BRIEF:
All of the lines below are to be printed again exactly; images are excluded from the output.
┌─ DATA PROVIDED
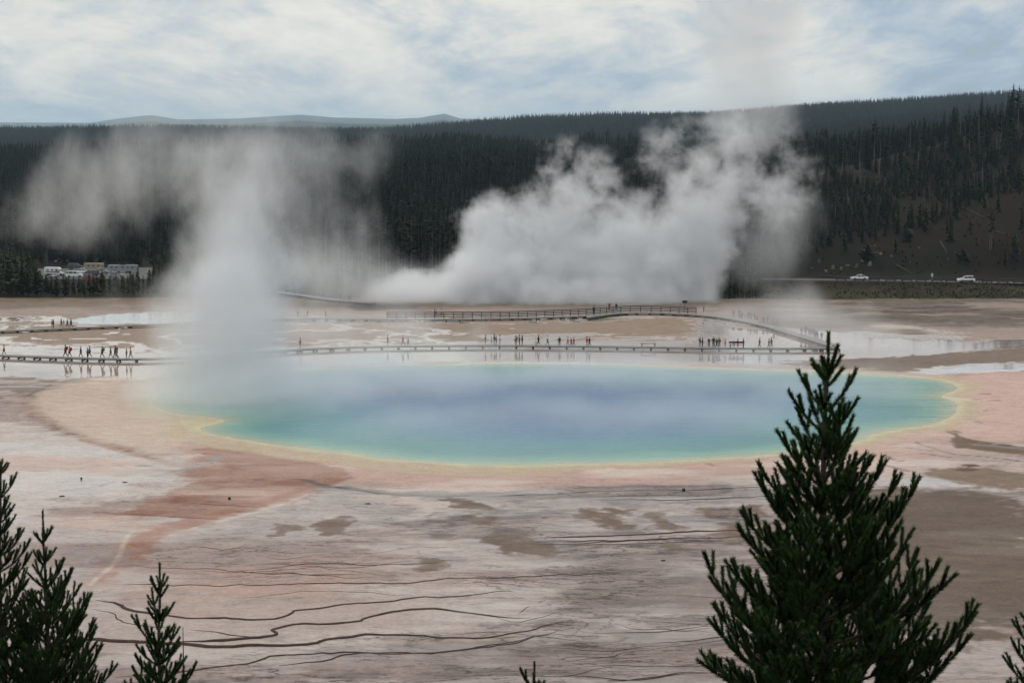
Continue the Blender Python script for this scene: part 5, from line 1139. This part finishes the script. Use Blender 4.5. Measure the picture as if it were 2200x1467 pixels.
person(153, 703.5, 20, 'walk', 'black', 'dark', 180, 'person in black, rightmost of the group on the left rear boardwalk', GR)
person(645, 749, 24, 'stand', 'grey', 'grey', 180, 'ghostly lone person in thick mist at the right edge of the steam column', GF)
person(833, 743, 25, 'stand', 'brown', 'dark', 0, 'dark person in mist alone left of the one in dull red', GF)
person(866, 743, 25, 'walk', 'red', 'grey', 180, 'misty person in dull red striding on the front boardwalk', GF)
person(877, 743, 18, 'walk', 'maroon', 'dark', 180, 'small child behind the misty striding person', GF)
for (u, v, hp, k, t, b, f, lab) in ((1043, 741, 23, 'stand', 'grey', 'khaki', 0, 'person in grey, leftmost of the misty group of four in mid boardwalk'), (1056, 741, 18, 'stand', 'white', 'khaki', 180, 'shorter person in white at the left of the misty mid group'), (1062, 741, 24, 'stand', 'navy', 'khaki', 180, 'tall person in dark blue amid the misty mid group'), (1066, 741, 21, 'stand', 'grey', 'jeans', 0, 'person in grey with pack amid the misty mid group'), (1074, 741, 22, 'stand', 'white', 'khaki', 0, 'person in a white shirt, rightmost of the misty mid group'),
        (1107, 742, 21, 'stand', 'khaki', 'brown', 0, 'person in khaki, left of the tight group of four'), (1110, 742, 22, 'photo', 'brown', 'khaki', 0, 'person in brown behind the khaki one in the tight group'), (1116, 742, 24, 'stand', 'grey', 'dark', 180, 'person in pale shirt with dark sleeves in the tight group of four'), (1122, 742, 23, 'stand', 'black', 'dark', 180, 'person in black at the right of the tight group of four'),
        (1151, 742, 15, 'stand', 'white', 'khaki', 180, 'small child in white beside the adult in black'), (1157, 742, 23, 'walk', 'black', 'black', 180, 'adult in black reaching for the small child'), (1176, 742, 23, 'walk', 'white', 'blue', 0, 'person in white holding up a pale pole, alone'), (1202, 743, 20, 'stand', 'black', 'dark', 90, 'person in a long black coat standing alone'),
        (1220, 743, 20, 'walk', 'pink', 'grey', 180, 'person in bright pink red jacket, left of the trio in red'), (1227, 743, 18, 'walk', 'maroon', 'dark', 0, 'person in dark plum, middle of the trio in red'), (1233, 743, 20, 'walk', 'red', 'maroon', 180, 'person in red, right of the trio in red'), (1261, 743.5, 22, 'stand', 'red', 'brown', 180, 'person in a vivid red jacket, left of the right hand pair'), (1266.5, 744, 21, 'walk', 'dark', 'navy', 180, 'person in dark green walking close behind the vivid red jacket')):
    person(u, v, hp, k, t, b, f, lab, GF)
for (u, v, hp, k, t, b, f, lab) in ((1504, 746, 22, 'photo', 'dark', 'grey', 180, 'person taking a photo, leftmost of the right front boardwalk crowd'), (1509, 746, 22, 'stand', 'green', 'dark', 180, 'person in dark green beside the one taking a photo'), (1523, 747, 21, 'photo', 'navy', 'grey', 90, 'person in navy with bare legs looking down'), (1533, 747, 24, 'stand', 'navy', 'jeans', 90, 'broad person in navy in the right crowd'), (1540, 747, 21, 'walk', 'dark', 'dark', 180, 'dark clothed person just right of the broad navy one'), (1545, 747, 22, 'stand', 'brown', 'grey', 90, 'person in olive brown in the right crowd'), (1558, 747, 20, 'stand', 'pink', 'khaki', 180, 'person with pink top behind the bench'),
        (1577, 747, 14, 'stand', 'maroon', 'red', 0, 'small child in red by the bench'), (1585, 747, 20, 'stand', 'dark', 'red', 0, 'person in black with reddish shorts next to the child'), (1597, 747, 21, 'stand', 'maroon', 'jeans', 180, 'person in dark maroon and jeans at the right of the bench'), (1632, 747, 21, 'walk', 'grey', 'grey', 180, 'hazy lone walker right of the bench group'), (1652, 747, 20, 'walk', 'khaki', 'grey', 180, 'hazy walker in tan, left of the last pair'), (1657, 747, 23, 'walk', 'grey', 'grey', 0, 'hazy tall walker, right of the last pair')):
    person(u, v, hp, k, t, b, f, lab, GF)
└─
WRITTEN ANSWER:
Continue the Blender Python script for this scene: part 5, from line 1139. This part finishes the script. Use Blender 4.5. Measure the picture as if it were 2200x1467 pixels.
person(153, 703.5, 20, 'walk', 'black', 'dark', 180, 'person in black, rightmost of the group on the left rear boardwalk', GR)
person(645, 749, 24, 'stand', 'grey', 'grey', 180, 'ghostly lone person in thick mist at the right edge of the steam column', GF)
person(833, 743, 25, 'stand', 'brown', 'dark', 0, 'dark person in mist alone left of the one in dull red', GF)
person(866, 743, 25, 'walk', 'red', 'grey', 180, 'misty person in dull red striding on the front boardwalk', GF)
person(877, 743, 18, 'walk', 'maroon', 'dark', 180, 'small child behind the misty striding person', GF)
for (u, v, hp, k, t, b, f, lab) in ((1043, 741, 23, 'stand', 'grey', 'khaki', 0, 'person in grey, leftmost of the misty group of four in mid boardwalk'), (1056, 741, 18, 'stand', 'white', 'khaki', 180, 'shorter person in white at the left of the misty mid group'), (1062, 741, 24, 'stand', 'navy', 'khaki', 180, 'tall person in dark blue amid the misty mid group'), (1066, 741, 21, 'stand', 'grey', 'jeans', 0, 'person in grey with pack amid the misty mid group'), (1074, 741, 22, 'stand', 'white', 'khaki', 0, 'person in a white shirt, rightmost of the misty mid group'),
        (1107, 742, 21, 'stand', 'khaki', 'brown', 0, 'person in khaki, left of the tight group of four'), (1110, 742, 22, 'photo', 'brown', 'khaki', 0, 'person in brown behind the khaki one in the tight group'), (1116, 742, 24, 'stand', 'grey', 'dark', 180, 'person in pale shirt with dark sleeves in the tight group of four'), (1122, 742, 23, 'stand', 'black', 'dark', 180, 'person in black at the right of the tight group of four'),
        (1151, 742, 15, 'stand', 'white', 'khaki', 180, 'small child in white beside the adult in black'), (1157, 742, 23, 'walk', 'black', 'black', 180, 'adult in black reaching for the small child'), (1176, 742, 23, 'walk', 'white', 'blue', 0, 'person in white holding up a pale pole, alone'), (1202, 743, 20, 'stand', 'black', 'dark', 90, 'person in a long black coat standing alone'),
        (1220, 743, 20, 'walk', 'pink', 'grey', 180, 'person in bright pink red jacket, left of the trio in red'), (1227, 743, 18, 'walk', 'maroon', 'dark', 0, 'person in dark plum, middle of the trio in red'), (1233, 743, 20, 'walk', 'red', 'maroon', 180, 'person in red, right of the trio in red'), (1261, 743.5, 22, 'stand', 'red', 'brown', 180, 'person in a vivid red jacket, left of the right hand pair'), (1266.5, 744, 21, 'walk', 'dark', 'navy', 180, 'person in dark green walking close behind the vivid red jacket')):
    person(u, v, hp, k, t, b, f, lab, GF)
for (u, v, hp, k, t, b, f, lab) in ((1504, 746, 22, 'photo', 'dark', 'grey', 180, 'person taking a photo, leftmost of the right front boardwalk crowd'), (1509, 746, 22, 'stand', 'green', 'dark', 180, 'person in dark green beside the one taking a photo'), (1523, 747, 21, 'photo', 'navy', 'grey', 90, 'person in navy with bare legs looking down'), (1533, 747, 24, 'stand', 'navy', 'jeans', 90, 'broad person in navy in the right crowd'), (1540, 747, 21, 'walk', 'dark', 'dark', 180, 'dark clothed person just right of the broad navy one'), (1545, 747, 22, 'stand', 'brown', 'grey', 90, 'person in olive brown in the right crowd'), (1558, 747, 20, 'stand', 'pink', 'khaki', 180, 'person with pink top behind the bench'),
        (1577, 747, 14, 'stand', 'maroon', 'red', 0, 'small child in red by the bench'), (1585, 747, 20, 'stand', 'dark', 'red', 0, 'person in black with reddish shorts next to the child'), (1597, 747, 21, 'stand', 'maroon', 'jeans', 180, 'person in dark maroon and jeans at the right of the bench'), (1632, 747, 21, 'walk', 'grey', 'grey', 180, 'hazy lone walker right of the bench group'), (1652, 747, 20, 'walk', 'khaki', 'grey', 180, 'hazy walker in tan, left of the last pair'), (1657, 747, 23, 'walk', 'grey', 'grey', 0, 'hazy tall walker, right of the last pair')):
    person(u, v, hp, k, t, b, f, lab, GF)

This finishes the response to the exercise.